How can adults of all ages and backgrounds, particularly those from under-represented groups, including women and girls, ethnic minorities, disabled people, older people, and those from less affluent backgrounds, be encouraged to lead more active lifestyles? If possible, share examples of success stories and good practice, and challenges faced.


  1. A cultural change is required to better engage and understand people with intellectual impairment.  Far too often in our sector the focus is on physical impairments rather than the hidden impairment.


  1. We need to improve the pathways from health into sport and physical activity.  More joined up governmental thinking, strategies and encouragement for NGBs and the charity sector to do the same.  Some good examples of joined up practice can be seen from our colleagues at Scottish Disability Sport where they are one year into a three year Get Out Get Active (GOGA) programme in partnership. With NHS Tayside.


What are the opportunities and challenges facing elite sports in the UK and what can be done to make national sports governing bodies more accountable? For example, accountability for representing and protecting their membership, promoting their sport and maximising participation.

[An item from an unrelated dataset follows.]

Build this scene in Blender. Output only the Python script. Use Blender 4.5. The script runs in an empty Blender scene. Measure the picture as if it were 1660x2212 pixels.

  1. The Equality Standard for Sport gives a good platform for clubs and organisations to look more at all areas of inclusivity in their sport.  However the. Overly bureaucratic nature of the process could be counterproductive.  There isn’t a one size fits all and Governing Bodies and sport as a whole needs to look at their inclusive practices and whether there organisations truly serve the ‘wider performance’ landscape.


  1. For too long NGBs have been focused on gold medals at the Paralympic Games being the only currency.  This is driven by the unrelenting focus of UK Sport and its investment programme on elite sport being only that of Paralympic or Olympic opportunity.  The gap between grass roots, elite development and elite needs to be addressed by UK Sport and four Nations Sports Councils.   The UK Sports Association and the athletes we support fall into this ever expanding grey chasm and to the detriment of generations of athletes with intellectual impairment in sport.


  1. Athletes with intellectual impairment have the opportunity to excel at a performance level on the international stage through the UK Sports Association and the Virtus Championship programme including the Virtus Global Games, however the lack of recognition, investment (financial and resource)and engagement limits UK athletes ability to do what they do best.  A wider focus and definition through a truly inclusive agenda should be a priority for NGBs.  Success is not just Paralympic success.


Should there be a national plan for sport and recreation? Why/why not?


  1. There should be a plan, but only if it connects all that currently exists and is truly UK wide and not simply an England centric plan.